¿alguna vez te has parado a pensar cómo se vivía hace unos años cuando no teníamos móviles? Mis padres me compraron mi primer teléfono a los 13 años (más tarde que a mis amigas, por cierto), aunque cualquiera diría que he vivido siempre pegada a uno. Apenas recuerdo cómo era eso de buscar palabras en un diccionario o recabar información sobre algún tema en la enciclopedia Larousse. Echarle imaginación a una redacción en clase tenía doble valor e incluso, algo tan sencillo como encontrar una calle sin ayuda de Google Maps tenía su magia. Cosas que hoy en día parecen de la Prehistoria a pesar de suceder hace tan solo unos años.

No me acuerdo de cómo se hacía cuando no vivíamos pegados a una pantalla, pero sí recuerdo la intensidad de las vivencias y de aquellos momentos en los que el contacto humano, las conversaciones en persona e incluso los mensajes en una carta dirigían el mundo. No existía WhatsApp, ni TikTok, ni Facebook... los exámenes se estudiaban sin ayuda de la inteligencia artificial, se quedaba más y se caminaba por la calle con las manos libres y la mirada puesta en el horizonte.

Ahora, nos separamos del móvil cinco minutos y creemos que todo se pone patas arriba. Sentimos fobia a estar desconectados, a que no nos metan en algún grupo o a perder seguidores en Instagram. Miramos quién ha visto nuestro estado tras la última actualización mientras descubrimos, casi de forma instantánea, si ha roto la última pareja que salió de Gran Hermano.
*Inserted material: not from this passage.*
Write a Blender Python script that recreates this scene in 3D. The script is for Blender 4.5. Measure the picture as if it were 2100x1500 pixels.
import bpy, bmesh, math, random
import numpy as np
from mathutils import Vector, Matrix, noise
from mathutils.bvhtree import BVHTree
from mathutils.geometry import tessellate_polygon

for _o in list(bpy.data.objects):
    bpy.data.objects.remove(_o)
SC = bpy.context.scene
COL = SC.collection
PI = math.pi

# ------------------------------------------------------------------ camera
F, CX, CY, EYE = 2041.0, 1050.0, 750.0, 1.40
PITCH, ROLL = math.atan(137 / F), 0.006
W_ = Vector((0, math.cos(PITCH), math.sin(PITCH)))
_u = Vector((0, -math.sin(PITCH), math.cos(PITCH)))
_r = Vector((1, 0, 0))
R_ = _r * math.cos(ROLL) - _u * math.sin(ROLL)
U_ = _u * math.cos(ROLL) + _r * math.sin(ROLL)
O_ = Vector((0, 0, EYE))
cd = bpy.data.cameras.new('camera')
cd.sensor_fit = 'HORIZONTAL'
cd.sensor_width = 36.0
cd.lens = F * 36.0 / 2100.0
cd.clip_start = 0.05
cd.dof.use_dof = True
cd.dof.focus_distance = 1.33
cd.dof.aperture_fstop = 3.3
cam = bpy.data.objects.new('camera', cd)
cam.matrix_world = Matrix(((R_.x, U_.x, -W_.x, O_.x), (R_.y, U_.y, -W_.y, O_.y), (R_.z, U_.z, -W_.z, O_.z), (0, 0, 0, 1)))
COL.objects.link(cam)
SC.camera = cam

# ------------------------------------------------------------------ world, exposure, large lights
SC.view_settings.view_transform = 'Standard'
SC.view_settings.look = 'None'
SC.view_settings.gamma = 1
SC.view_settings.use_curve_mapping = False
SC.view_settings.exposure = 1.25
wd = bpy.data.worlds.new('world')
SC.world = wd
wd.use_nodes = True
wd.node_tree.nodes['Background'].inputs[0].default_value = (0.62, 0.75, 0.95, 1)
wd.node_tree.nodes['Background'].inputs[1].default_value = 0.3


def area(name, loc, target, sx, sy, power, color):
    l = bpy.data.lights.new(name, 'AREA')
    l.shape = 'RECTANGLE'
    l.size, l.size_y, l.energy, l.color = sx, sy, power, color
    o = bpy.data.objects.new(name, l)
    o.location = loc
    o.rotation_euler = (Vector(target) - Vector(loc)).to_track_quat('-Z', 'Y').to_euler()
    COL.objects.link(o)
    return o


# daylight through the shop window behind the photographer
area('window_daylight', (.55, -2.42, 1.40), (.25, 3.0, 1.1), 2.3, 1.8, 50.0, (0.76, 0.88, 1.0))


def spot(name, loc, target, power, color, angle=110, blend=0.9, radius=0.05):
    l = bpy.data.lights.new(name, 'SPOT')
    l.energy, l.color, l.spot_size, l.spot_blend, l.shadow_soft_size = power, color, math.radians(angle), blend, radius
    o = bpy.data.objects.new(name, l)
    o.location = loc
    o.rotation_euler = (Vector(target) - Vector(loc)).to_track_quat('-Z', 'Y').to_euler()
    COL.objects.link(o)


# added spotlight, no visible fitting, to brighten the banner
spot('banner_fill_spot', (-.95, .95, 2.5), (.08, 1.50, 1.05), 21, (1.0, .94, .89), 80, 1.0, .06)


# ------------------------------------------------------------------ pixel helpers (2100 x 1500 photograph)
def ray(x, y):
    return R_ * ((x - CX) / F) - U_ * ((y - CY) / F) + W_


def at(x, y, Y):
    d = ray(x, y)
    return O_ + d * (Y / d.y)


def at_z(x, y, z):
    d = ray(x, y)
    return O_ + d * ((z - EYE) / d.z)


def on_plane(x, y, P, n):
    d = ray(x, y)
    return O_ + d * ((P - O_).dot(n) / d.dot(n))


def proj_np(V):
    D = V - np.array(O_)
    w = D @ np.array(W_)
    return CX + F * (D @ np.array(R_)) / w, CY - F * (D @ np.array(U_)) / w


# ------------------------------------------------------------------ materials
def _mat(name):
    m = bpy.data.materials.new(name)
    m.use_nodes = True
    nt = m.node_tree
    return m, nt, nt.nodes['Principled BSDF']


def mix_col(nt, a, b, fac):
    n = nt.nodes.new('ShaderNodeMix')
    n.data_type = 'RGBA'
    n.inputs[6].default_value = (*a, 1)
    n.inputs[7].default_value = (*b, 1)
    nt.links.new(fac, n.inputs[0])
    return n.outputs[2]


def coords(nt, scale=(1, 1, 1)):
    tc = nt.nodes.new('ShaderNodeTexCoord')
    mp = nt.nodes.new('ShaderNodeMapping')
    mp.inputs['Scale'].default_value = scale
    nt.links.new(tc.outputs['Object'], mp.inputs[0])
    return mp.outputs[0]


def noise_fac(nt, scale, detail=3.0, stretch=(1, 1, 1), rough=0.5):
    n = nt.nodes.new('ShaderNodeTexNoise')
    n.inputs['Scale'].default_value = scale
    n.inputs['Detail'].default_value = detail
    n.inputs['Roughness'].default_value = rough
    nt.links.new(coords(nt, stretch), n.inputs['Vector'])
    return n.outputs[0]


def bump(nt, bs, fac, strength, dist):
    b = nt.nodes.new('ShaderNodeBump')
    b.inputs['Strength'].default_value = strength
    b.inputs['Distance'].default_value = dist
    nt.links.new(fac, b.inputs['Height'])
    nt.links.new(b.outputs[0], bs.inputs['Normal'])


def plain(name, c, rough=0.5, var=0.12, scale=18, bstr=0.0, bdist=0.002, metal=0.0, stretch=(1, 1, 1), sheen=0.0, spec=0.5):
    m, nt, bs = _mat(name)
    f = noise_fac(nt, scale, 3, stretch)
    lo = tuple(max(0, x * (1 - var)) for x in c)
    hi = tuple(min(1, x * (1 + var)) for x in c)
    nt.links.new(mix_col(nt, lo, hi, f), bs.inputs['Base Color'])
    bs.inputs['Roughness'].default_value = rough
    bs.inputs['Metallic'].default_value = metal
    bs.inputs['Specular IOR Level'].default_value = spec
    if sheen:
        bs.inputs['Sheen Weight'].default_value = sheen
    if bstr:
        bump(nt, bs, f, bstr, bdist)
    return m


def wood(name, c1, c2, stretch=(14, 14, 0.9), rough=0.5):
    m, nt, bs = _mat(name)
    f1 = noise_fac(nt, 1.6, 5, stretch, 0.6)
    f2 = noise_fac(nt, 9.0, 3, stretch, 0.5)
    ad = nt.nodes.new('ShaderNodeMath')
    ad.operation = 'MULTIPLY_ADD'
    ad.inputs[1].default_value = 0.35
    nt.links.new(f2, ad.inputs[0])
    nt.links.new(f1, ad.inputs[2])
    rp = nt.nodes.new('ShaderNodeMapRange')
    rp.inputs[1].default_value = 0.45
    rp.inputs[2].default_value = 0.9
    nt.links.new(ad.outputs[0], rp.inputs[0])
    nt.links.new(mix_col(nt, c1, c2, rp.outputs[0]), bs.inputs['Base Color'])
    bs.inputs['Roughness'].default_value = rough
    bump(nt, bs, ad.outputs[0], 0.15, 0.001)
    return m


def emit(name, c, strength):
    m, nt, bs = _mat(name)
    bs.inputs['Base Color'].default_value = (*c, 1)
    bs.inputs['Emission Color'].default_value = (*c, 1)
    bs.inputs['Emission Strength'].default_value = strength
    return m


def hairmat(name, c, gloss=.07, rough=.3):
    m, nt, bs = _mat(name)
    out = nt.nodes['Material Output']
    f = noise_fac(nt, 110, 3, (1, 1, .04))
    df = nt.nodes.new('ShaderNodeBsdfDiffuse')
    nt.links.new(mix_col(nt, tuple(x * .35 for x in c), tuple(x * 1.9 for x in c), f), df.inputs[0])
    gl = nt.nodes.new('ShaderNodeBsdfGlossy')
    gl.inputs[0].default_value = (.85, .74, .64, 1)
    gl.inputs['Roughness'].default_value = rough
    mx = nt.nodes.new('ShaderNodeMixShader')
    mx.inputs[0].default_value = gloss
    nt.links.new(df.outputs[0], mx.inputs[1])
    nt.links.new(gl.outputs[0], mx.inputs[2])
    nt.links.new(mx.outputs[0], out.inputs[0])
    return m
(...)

Todo ello, mientras nos llega una notificación sobre las últimas tendencias de verano en la App de Zara y el descuento de la semana si te llevas el papel higiénico de la marca X en Carrefour. Vivimos sometidos a tantos estímulos y tan rápidos, que hemos perdido hasta la paciencia. Ya no hay pausas y los silencios se vuelven estresantes. Tanto, que en muchas ocasiones somos incapaces de mantener nuestra plena atención en cosas tan sencillas como la lectura de un libro o la confesión de un buen amigo.

“Para poder leer con la mitad de concentración que tenía a los diez años debo sacar el móvil de la habitación, colocarlo relativamente lejos, sin volumen y, aún así, siento que el pensamiento fragmentado me acecha y se cuela entre las páginas como electrochoques de los que intentase protegerme apenas con una manta...”, escribía hace unos días Azahara Palomeque en un conocido medio. Y es cierto cómo uno de los grandes placeres como es la lectura, hoy en día puede quedar relegado por la multitud de impulsos que nos llegan. Ojalá aprendamos a desligarnos del uso negativo de Internet, de las redes y de esa necesidad “enfermiza” de sentirnos constantemente comunicados. Ojalá una pantalla no consiga distraernos ni olvidarnos de la vida.